Snap Inc. to Ship Third-Gen Spectacles as a Limited Edition

After unveiling its first-generation of brightly-colored Spectacles in 2016, followed by a more conservative second edition following two years of reengineering, Snap Inc. is about to debut Spectacles 3 — with hopes the eyewear will be more financially successful than the first version, which left the company with $40 million in unsold revenue. The second version offered better hardware, better design, as well as a high-end all-black version. Now, Spectacles 3, priced at $380 and marketed as a “limited edition launch,” will be offered with steel frames, classic details and two HD cameras for capturing footage with depth.

Wired reports that usage of Snap Spectacles has evolved from “the app for sending nudes” to messaging-with-photos, then broadcasting, news, games, music, and scripted entertainment as well as experimenting with AR and “turning yourself into a cartoon.”

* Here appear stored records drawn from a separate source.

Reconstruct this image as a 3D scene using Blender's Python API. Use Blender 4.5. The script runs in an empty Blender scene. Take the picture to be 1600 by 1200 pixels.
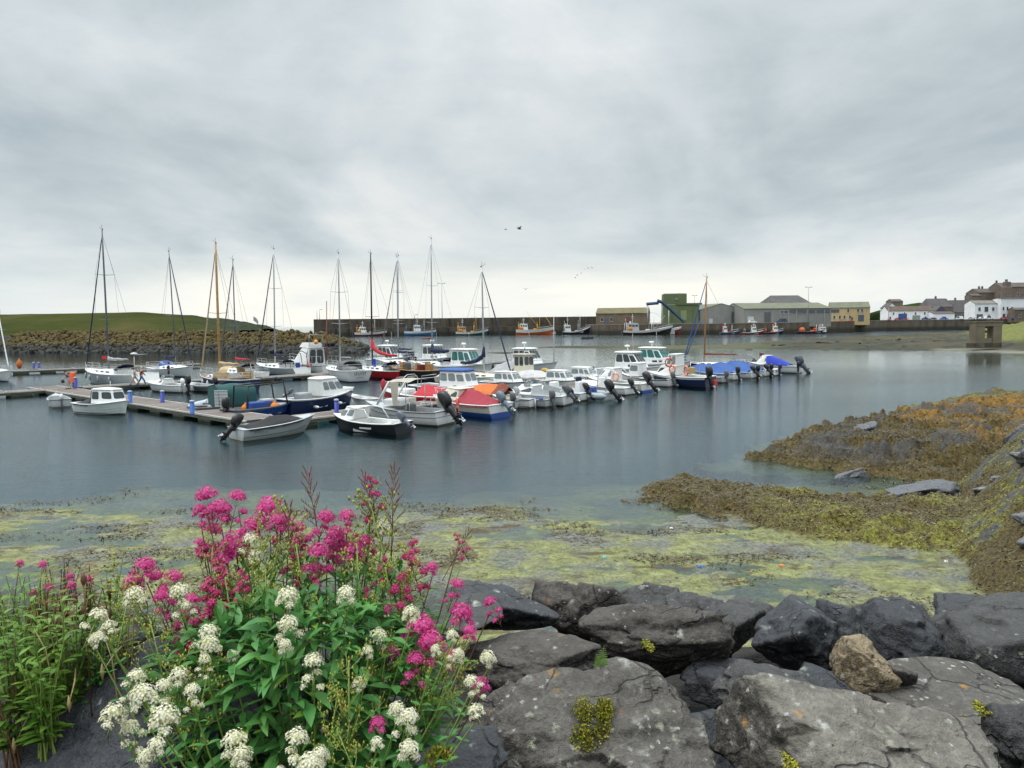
import bpy, bmesh, math, random
import numpy as np
from mathutils import Vector, Matrix, Euler, noise as mnoise
R = math.radians
rng = random.Random(7)
scene = bpy.context.scene
COL = scene.collection

# ------------------------------------------------------------------ camera
CAMZ, FPX = 6.0, 1200.0
PITCH, ROLL = math.atan(93.8 / FPX), 0.0096
_r0 = Vector((1, 0, 0)); _f = Vector((0, math.cos(PITCH), -math.sin(PITCH))); _u0 = Vector((0, math.sin(PITCH), math.cos(PITCH)))
_r = math.cos(ROLL) * _r0 - math.sin(ROLL) * _u0
_u = math.cos(ROLL) * _u0 + math.sin(ROLL) * _r0
cam_d = bpy.data.cameras.new('camera'); cam_d.sensor_width = 36; cam_d.lens = FPX / 1600 * 36
cam_d.clip_start = 0.05; cam_d.clip_end = 9000
cam = bpy.data.objects.new('camera', cam_d); COL.objects.link(cam)
cam.matrix_world = Matrix(((_r.x, _u.x, -_f.x, 0), (_r.y, _u.y, -_f.y, 0), (_r.z, _u.z, -_f.z, CAMZ), (0, 0, 0, 1)))
scene.camera = cam

def ray(px, py):
    return _r * ((px - 800) / FPX) + _u * ((600 - py) / FPX) + _f
def P(px, py, z=0.0):
    d = ray(px, py); s = (z - CAMZ) / d.z
    return Vector((d.x * s, d.y * s, z))
def PD(px, py, D):
    """point at horizontal depth D along a sight line"""
    d = ray(px, py); s = D / d.y
    return Vector((d.x * s, D, CAMZ + d.z * s))

# ------------------------------------------------------------------ objects
def tag(o, label=None, cat=None, group=None, kind=None):
    if label: o['label'] = label
    if cat: o['category'] = cat
    if group: o['group'] = group
    if kind: o['kind'] = kind
    return o
def empty(name, loc, rz=0.0, label=None, cat=None, group=None):
    o = bpy.data.objects.new(name, None); COL.objects.link(o)
    o.location = loc; o.rotation_euler = (0, 0, rz); o.empty_display_size = 0.1
    return tag(o, label, cat, group)
def link(name, me, parent=None, loc=None):
    o = bpy.data.objects.new(name, me); COL.objects.link(o)
    if parent is not None: o.parent = parent
    if loc is not None: o.location = loc
    return o
KIDS = {}
def copy_tree(o, parent=None):
    c = o.copy(); COL.objects.link(c); c.parent = parent
    for ch in list(o.children): copy_tree(ch, c)
    return c

def aslist(m): return m if isinstance(m, (list, tuple)) else [m]

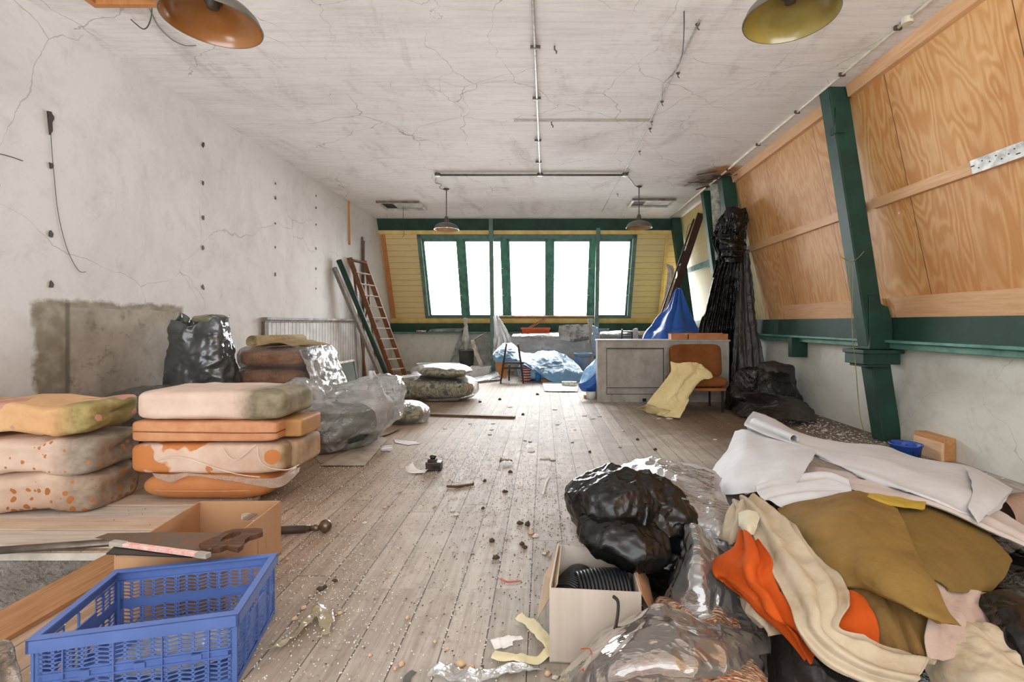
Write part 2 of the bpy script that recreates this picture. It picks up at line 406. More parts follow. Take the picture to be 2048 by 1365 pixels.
m_floorx = floor_mat('cross_boards', 1, .19, 1.12, .6)

HX, HY = -2.12, 2.63       # stair opening: everything left of HX and nearer than HY
fl = MB(); fl.box((HX, YN, -.05), (4.0, YB + .3, 0)); fl.box((XL - .1, HY, -.05), (HX, YB + .3, 0))
struct(fl.build('floor', m_floor))
ow = MB(); ow.box((XL - .1, HY, -2.6), (HX + .02, HY + .1, -.05)); ow.box((HX, YN, -2.6), (HX + .1, HY + .1, -.05)); ow.box((XL - .1, YN, -2.7), (HX, HY, -2.6))
struct(ow.build('wall_stairwell', m_stucco))
struct(box('ceiling', (XL - .1, YN, CZ), (4.2, 12, CZ + .12), m_ceil))
wl = struct(box('wall_left', (XL - .12, YN, -2.6), (XL, 13, CZ + .1), m_left))
struct(box('wall_right', (XR0, YN, -.1), (XR0 + .15, YB + .2, 1.06), m_low))
struct(box('wall_back', (XL - .1, YB, -.1), (XR0 + .1, YB + .15, 1.06), m_low))
# unseen wall behind the camera, its window band added to let in fill light
rw = MB(); rw.box((XL, YN - .12, -.2), (4.1, YN, .75)); rw.box((XL, YN - .12, 3.45), (4.1, YN, CZ + .1))
rw.box((XL, YN - .12, .7), (-3.3, YN, 3.5)); rw.box((3.3, YN - .12, .7), (4.1, YN, 3.5))
struct(rw.build('wall_front', m_low))

# ------------------------------------------------------------------ far window wall
GREEN = M('green_paint', '#1d4437', '#17352b', rough=.62, sc=4, bs=25, bump=.2)
GREENL = M('worn_green_paint', '#5c9080', '#3b6f60', rough=.5, sc=7, bs=40, bump=.3)
GREY_GREEN = M('grey_green_paint', '#678278', '#4c6a60', rough=.5, sc=6)
def boards(name, base, dark, pitch, axis):
    t = NT(name); p = t.pos(); s = t.n('ShaderNodeSeparateXYZ', {0: p}); u = t.math('DIVIDE', t.math('ADD', s.outputs[axis], 10), pitch)
    fr = t.math('FRACT', u); g = t.noise(t.map(p, (1, 8, 8) if axis == 2 else (6, 8, 1)), 3, 5, .65); sp_ = t.noise(p, 14, 4, .7)
    c = t.mix(t.math('MULTIPLY', t.mask(g, .4, .7), .45), hexc(base), hexc(dark)); c = t.mix(t.mask(sp_, .68, .74), c, hexc('#7d6238'))
    ln = t.math('LESS_THAN', fr, .05); c = t.mix(t.math('MULTIPLY', ln, .8), c, hexc('#6b5224'))
    return t.done(c, .6, t.bump(t.math('SUBTRACT', t.math('MULTIPLY', g, .2), ln), .6, .01), None, .3)
YEL = boards('yellow_tongue_and_groove', '#dfcb96', '#ccb47c', .137, 2)
YELV = boards('yellow_ribbed_boards', '#dbc88a', '#bfa767', .11, 1)
YELP = M('cream_yellow_paint', '#e6cd86', '#cfb26a', rough=.5, sc=5)
PINE = wood('pale_pine_batten', '#e3b98f', '#d0a072', axis=1, sc=2.2)
PINEX = wood('orange_pine_strip', '#c98a58', '#b3733f', axis=2)
def slab(x0, x1, z0, z1, d0, d1, mb=None):
    mb = mb or MB(); a, b = bwy(z0), bwy(z1)
    return mb.add([(x0, a + d0, z0), (x1, a + d0, z0), (x1, a + d1, z0), (x0, a + d1, z0), (x0, b + d0, z1), (x1, b + d0, z1), (x1, b + d1, z1), (x0, b + d1, z1)],
                  [(0, 3, 2, 1), (4, 5, 6, 7), (0, 1, 5, 4), (1, 2, 6, 5), (2, 3, 7, 6), (3, 0, 4, 7)])
def rslab(y0, y1, z0, z1, d0, d1, mb=None):
    mb = mb or MB(); a, b = rsx(z0), rsx(z1)
    return mb.add([(a + d0, y0, z0), (a + d0, y1, z0), (a + d1, y1, z0), (a + d1, y0, z0), (b + d0, y0, z1), (b + d0, y1, z1), (b + d1, y1, z1), (b + d1, y0, z1)],
                  [(0, 1, 2, 3), (7, 6, 5, 4), (4, 5, 1, 0), (5, 6, 2, 1), (6, 7, 3, 2), (7, 4, 0, 3)])
WX0, WX1, WZ0, WZ1 = -3.06, 2.24, 1.40, 3.39
yb = MB(); slab(XL, WX0, 1.2, 3.5, 0, .06, yb)
struct(yb.build('trim_left_boarding', YEL))
yb = MB(); slab(WX1, 3.3, 1.2, 3.5, 0, .06, yb); struct(yb.build('trim_right_boarding', YEL))
struct(slab(XL, 3.25, 3.46, CZ, -.04, .1).build('trim_top_beam', GREEN))
struct(slab(XL, 3.05, 3.385, 3.47, -.06, .05).build('trim_top_rail', YELP))
struct(slab(XL, 3.3, 1.245, 1.375, -.05, .05).build('trim_sill_rail', YELP))
struct(box('trim_lower_beam', (XL, 12.36, 1.0), (3.7, 12.52, 1.25), GREEN))
struct(box('trim_lower_ledge', (XL, 12.22, .985), (3.7, 12.52, 1.03), GREY_GREEN, bevel=.01))
struct(slab(2.93, 3.0, 1.37, 3.39, -.05, .0).build('trim_corner_strip', YELP))
struct(slab(-3.93, -3.83, 1.37, 3.40, -.04, .0).build('trim_pine_strip', PINEX))
win = bpy.data.objects.new('window_1', None); COL.objects.link(win); win.location = (-.4, 11.9, 1.4); win['_w'] = (-.4, 11.9, 1.4); win['kind'] = 'structure'
fm = MB()
slab(WX0, WX1, WZ1 - .10, WZ1, -.03, .12, fm); slab(WX0, WX1, WZ0 - .03, WZ0 + .04, -.03, .12, fm)
slab(WX0, WX0 + .09, WZ0, WZ1, -.03, .12, fm); slab(WX1 - .09, WX1, WZ0, WZ1, -.03, .12, fm)
fm.build('window_frame', GREY_GREEN, win)
mulx = [-3.02, -2.02, -.95, .14, 1.21, 2.2]
for i in range(1, 5):
    slab(mulx[i] - .055, mulx[i] + .055, WZ0, WZ1 - .08, -.02, .12).build('mullion', GREENL, win)
glass = film('dusty_window_glass', clear=.9, haze='#ffffff', rough=.1, wr=2, bump=.02, gl=.5)
for i in range(5):
    a, b = mulx[i] + .055, mulx[i + 1] - .055; s_ = MB(); w_ = .06
    slab(a, b, WZ1 - .16, WZ1 - .09, .01, .06, s_); slab(a, b, WZ0 + .03, WZ0 + .07, .01, .06, s_)
    slab(a, a + w_, WZ0 + .04, WZ1 - .1, .01, .06, s_); slab(b - w_, b, WZ0 + .04, WZ1 - .1, .01, .06, s_)
    sash = s_.build('sash', GREENL, win)
    slab(a + w_ - .01, b - w_ + .01, WZ0 + .06, WZ1 - .15, .03, .036).build('pane', glass, sash)
    if i in (0, 1, 3, 4):
        for zz in (1.95, 2.6): slab(b - w_ - .005, b + .03, zz, zz + .02, -.005, .012).build('window_catch', M('pale_catch', '#d8d4c4'), sash)
# rust-coloured curtain rail across the middle panes
tag(MB().tube([(-1.22, 12.0, 1.42), (1.25, 12.0, 1.42)], .022, 8).build('curtain_rail', M('copper_pipe', '#b88a6a', '#94684c', metal=.3, rough=.4)), 'thin copper coloured rail running across the bottom of the window', 'rail')

# ------------------------------------------------------------------ right mansard wall
def plymat():
    t = NT('plywood'); p = t.pos(); sp = t.n('ShaderNodeSeparateXYZ', {0: p})
    idx = t.math('FLOOR', t.math('DIVIDE', t.math('ADD', sp.outputs[1], 20 - .15), 1.22)); fr = t.math('FRACT', t.math('DIVIDE', t.math('ADD', sp.outputs[1], 20 - .15), 1.22))
    wn = t.n('ShaderNodeTexWhiteNoise', {'W': idx}, noise_dimensions='1D').outputs[0]
    q = t.n('ShaderNodeCombineXYZ', {0: 0.0, 1: t.math('ADD', sp.outputs[1], t.math('MULTIPLY', wn, 9)), 2: t.math('MULTIPLY', sp.outputs[2], .26)}).outputs[0]
    n = t.noise(q, 2.2, 3, .5, .35); ring = t.math('FRACT', t.math('MULTIPLY', n, 17))
    ring = t.math('ABSOLUTE', t.math('SUBTRACT', ring, .5)); fine = t.noise(t.n('ShaderNodeCombineXYZ', {1: t.math('MULTIPLY', sp.outputs[1], 60), 2: t.math('MULTIPLY', sp.outputs[2], 2.0)}).outputs[0], 1, 4, .6)
    c = t.mix(t.mask(ring, .12, .4), hexc('#cd9557'), hexc('#e0b27c'))
    c = t.mix(t.math('MULTIPLY', t.mask(fine, .4, .65), .35), c, hexc('#ba8147'))
    big = t.noise(p, .9, 4, .6); c = t.mix(t.math('MULTIPLY', t.mask(big, .45, .7), .45), c, hexc('#b87a40')); c = t.mix(t.math('MULTIPLY', t.mask(big, .5, .3), .35), c, hexc('#ecc690'))
    sp2 = t.n('ShaderNodeTexVoronoi', {'Vector': p, 'Scale': 2.4}).outputs[0]; c = t.mix(t.math('LESS_THAN', sp2, .035), c, hexc('#f0e2cc'))
    ln = t.math('LESS_THAN', fr, .006); c = t.mix(ln, c, hexc('#5d3a1d'))
    return t.done(c, .55, t.bump(t.math('SUBTRACT', t.math('MULTIPLY', ring, .15), ln), .3, .006), None, .3)
PLY = plymat()
struct(rslab(YN, 8.05, 1.3, CZ, 0, .05).build('trim_plywood', PLY))
struct(rslab(YN, 5.0, 3.61, CZ, -.06, .0).build('trim_top_batten_near', PINE))
struct(rslab(5.22, 8.05, 3.61, CZ, -.06, .0).build('trim_top_batten_far', PINE))
struct(rslab(YN, 5.0, 2.445, 2.54, -.05, .0).build('trim_middle_batten_near', PINE))
struct(rslab(5.22, 8.05, 2.445, 2.54, -.05, .0).build('trim_middle_batten_far', PINE))
struct(rslab(YN, 5.0, 1.30, 1.52, -.05, .0).build('trim_pine_plank_near', PINE))
struct(rslab(5.22, 7.3, 1.30, 1.52, -.05, .0).build('trim_pine_plank_far', PINE))
struct(box('trim_right_beam', (3.66, YN, 1.05), (3.85, YB, 1.31), GREEN))
lg = MB(); lg.box((3.55, YN, 1.045), (3.75, 8.3, 1.075)); lg.box((3.60, YN, .985), (3.75, 8.3, 1.045))
struct(lg.build('trim_right_ledge', GREENL, bevel=.006))
struct(rslab(8.05, 12.6, .9, CZ, .02, .07).build('trim_ribbed_boarding', YELV))
struct(rslab(8.9, 11.4, 2.44, 2.56, -.06, .02).build('trim_green_batten', GREENL))
hk = M('dark_grey_outer_roof', '#4a4a44')  # plain dark grey backing behind the right boarding
struct(MB().box((3.9, YN, 1.0), (4.1, 12.6, CZ + .1)).build('wall_outer_right', hk))
# raised ragged strips and hanging splinters where the ceiling has rotted
rot = wood('rotten_board', '#6a4a30', '#2f241c', axis=0)
r2 = random.Random(3)
splr = thing('splintered_ceiling_board', 'rotten dark splintered boarding hanging loose from the ceiling by the green post', 'broken board', (3.0, 8.2, 3.66))
for i in range(14):
    x, y = 2.6 + r2.random() * .7, 7.8 + r2.random() * .8; L_ = .1 + r2.random() * .35
    MB().bar((x, y, CZ - .004), (x - L_ * .8, y + (r2.random() - .5) * .3, CZ - .01 - r2.random() * .07), .03 + .03 * r2.random(), .006).build('splinter', rot, splr)
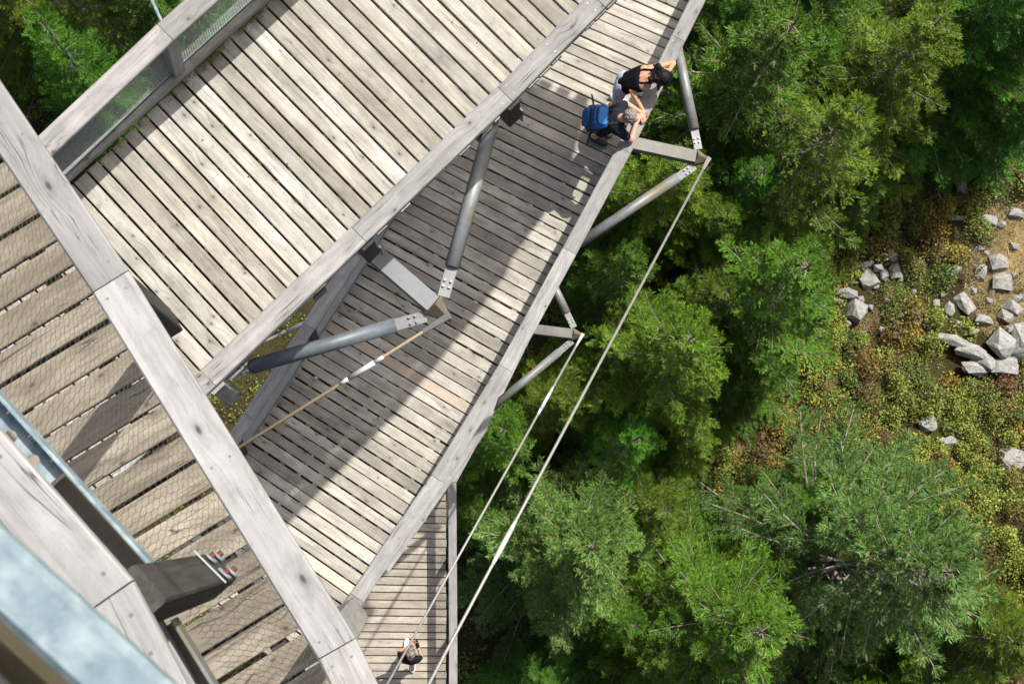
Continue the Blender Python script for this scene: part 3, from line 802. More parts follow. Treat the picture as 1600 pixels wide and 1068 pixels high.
def plant_tree(px, py, H, kind, label, group, mid=.55, wide=1.0, blue=False, rot=None):
    p = P(px, py, CAM_Z - H * mid); g = float(gz(p[0], p[1]))
    loc = Vector((p[0], p[1], g))
    t = bpy.data.objects.new('spruce_tree', None); COL.objects.link(t); t.location = loc
    tag(t, label, 'tree', group)
    H = H * 1.1; wide *= 1.08; s = H / 12.0
    mw = Matrix.Translation(loc) @ Matrix.Rotation(rot if rot is not None else random.random() * 6.28, 4, 'Z') @ Matrix.Diagonal((s * wide, s * wide, s, 1))
    cr, tr, tw = KINDS[kind]
    link('trunk', tr, t, None, mw); cro = link('crown', cr, t, None, mw); link('branches', tw, t, None, mw)
    if blue:
        cro.material_slots[0].link = 'OBJECT'; cro.material_slots[0].material = M['needle_yellow'] if blue == 'yellow' else M['needle_blue']
    return t
M['needle_yellow'] = foliage('yellow_green_needles', .475, 1.05, 1.12, var=0.0)
GT = 'spruces around the walkway'
TREES = [
 # px, py, height, kind, wide, blue, label
 (1345, 880, 12.5, 2, 1.18, True, 'largest grey-green spruce with long bare branches at the lower right'),
 (1490, 985, 9.5, 3, 1.05, False, 'bright green spruce at the lower right, right of the largest grey-green one'),
 (1105, 960, 12.0, 0, 1.12, False, 'broad bright spruce at the bottom middle, left of the largest grey-green one'),
 (880, 850, 12.5, 3, 1.05, True, 'dense spruce right of the lower bends of the two long cables'),
 (1165, 480, 12.0, 0, 1.0, False, 'big bright spruce standing left of the scattered pale rocks'),
 (1010, 575, 12.0, 3, .95, False, 'spruce just right of the smaller lower outrigger, behind the long cable'),
 (955, 700, 10.0, 4, .85, False, 'slim loose spruce between the lower outrigger tree and the dense cable tree'),
 (770, 690, 10.0, 1, .85, False, 'spruce beside the kink of the grey railing above the lowest walkway'),
 (1140, 170, 13.0, 0, 1.05, False, 'tall spruce to the right of the brace tube beside the couple'),
 (1015, 335, 11.0, 3, .85, False, 'spruce between the outrigger beside the couple and the railing'),
 (1235, 270, 12.0, 4, 1.05, False, 'spruce right of the tip of the outrigger beside the couple'),
 (1345, 150, 12.0, 0, 1.0, 'yellow', 'bright yellow-green spruce in the upper right, above the small pointed one'),
 (1328, 300, 5.6, 1, 1.2, False, 'small pointed spruce above the scattered pale rocks'),
 (1490, 70, 11.5, 3, 1.0, False, 'dark spruce near the top right corner'),
 (1585, 30, 11.0, 0, 1.0, False, 'spruce cut off by the top right corner of the picture'),
 (1592, 185, 6.6, 1, 1.15, False, 'spruce at the right edge above the dry grass'),
 (1245, 35, 11.0, 3, .95, False, 'spruce at the top edge left of the bright yellow-green one'),
 (1085, 30, 10.5, 1, .95, False, 'spruce at the top edge right of the walkway with the couple'),
 (1398, 185, 7.0, 0, .95, False, 'young spruce between the dark spruce and the small pointed one'),
 (950, 445, 9.5, 4, .85, False, 'slim spruce between the brace tube and the lower outrigger'),
 (1085, 385, 9.0, 3, .85, False, 'spruce under the upper run of the long grey cable'),
 (850, 1075, 7.5, 1, 1.0, False, 'young spruce cut off by the bottom edge next to the lowest walkway'),
 (1000, 1010, 9.0, 3, .95, False, 'spruce at the bottom edge left of the broad bright one'),
 (1420, 1090, 9.0, 0, 1.0, False, 'spruce cut off by the bottom edge under the largest grey-green one'),
 (30, 10, 9.5, 3, 1.0, False, 'dark spruce in the top left corner'),
 (150, 30, 9.0, 4, 1.0, False, 'spruce left of the mesh railing in the upper left'),
 (138, 130, 10.5, 1, .7, False, 'bright tipped spruce poking out next to the mesh railing'),
 (225, -40, 10.0, 4, 1.0, False, 'spruce at the top edge left of the thin pale rod'),
 (735, 800, 7.0, 1, .8, False, 'low spruce tucked against the railing of the lowest walkway'),
 (1060, 690, 6.5, 1, 1.0, False, 'small spruce in the shade beside the red-brown path'),
 (1130, 330, 9.5, 0, .95, False, 'spruce just right of the upper run of the long grey cable'),
 (1215, 150, 9.5, 3, .9, False, 'spruce between the tall one and the bright yellow-green one'),
 (1430, 20, 9.5, 1, 1.0, False, 'spruce at the top edge left of the dark spruce'),
 (1530, 140, 8.5, 0, .95, False, 'bright spruce below the top right corner'),
 (920, 330, 9.0, 1, .8, False, 'spruce half hidden by the brace tube beside the couple'),
 (1150, 590, 7.5, 3, .95, False, 'dark spruce at the foot of the big bright spruce'),
 (955, 960, 9.0, 1, .9, False, 'spruce between the dense cable tree and the bottom edge'),
 (1270, 800, 7.0, 0, .9, False, 'young spruce at the left flank of the largest grey-green one'),
 (1075, 500, 9.5, 3, .9, False, 'spruce filling the gap left of the big bright spruce'),
 (1000, 800, 8.5, 0, .9, False, 'spruce right of the dense cable tree, above the bottom trees'),
 (860, 640, 9.0, 3, .85, False, 'spruce below the smaller lower outrigger between the two cables'),
 (1290, 220, 9.0, 3, .95, False, 'spruce left of the small pointed one, under the yellow-green one'),
 (1120, 90, 9.5, 3, .9, False, 'spruce near the top right of the walkway with the couple, beside the tall one'),
 (1430, 130, 9.0, 4, .95, False, 'spruce between the yellow-green one and the dark one near the top'),
]
for (px, py, H, k, wd, bl, lab) in TREES:
    plant_tree(px, py, H, k, lab, GT, wide=wd, blue=bl)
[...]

Although “the hype seems to have cooled” since the company went public, “Snapchat is still wildly popular,” reporting 13 million new users in its July quarterly report. With version 3 of Spectacles, the user can do many of the things he could with previous versions: record up to 60 seconds of footage that uploads, automatically, into the user’s Snapchat Memories and can also be uploaded to Snap Story. With Spectacles 3, however, the user can apply 3D effects — such as confetti — with Snap Story.

Also new is a Snap 3D Viewer (similar to Google Cardboard) that will come with every pair of Spectacles 3. By sliding the phone into the viewer, the user can watch 3D content. “The fact that Snap is nudging its glasses toward virtual and augmented reality is unsurprising,” declares Wired, since “AR has always been Snap’s superpower.” It believes that Snap, by “continuously refining its shades,” has learned how to create “something that people will actually put on their faces.”

Will it be enough to ignite sales? Wired states that those looking for aesthetics might find Spectacles 3 to be “the tipping point,” but “those who are waiting for the sunglasses to do something else will have to keep waiting.”

Bloomberg reports that, “at $380 a pair, the new glasses are more than twice as expensive as Snap’s second version” and that the new Spectacles, already available for preorder, will ship this fall. The company isn’t expecting revenue from Spectacles to be significant, which is why it’s unveiling Spectacles 3 as a “limited edition” model, “with production just a fraction of the original model.”

The reason Snap continues to make Spectacles despite the dismal financial picture is because it “is a big believer in augmented reality and the blending of digital and physical worlds.” It already offers a range of AR software including face filters and, according to a Snap spokeswoman, Spectacles are intended “to draw our community closer to a future in which computing is overlaid on the world, rather than confined to a small screen.”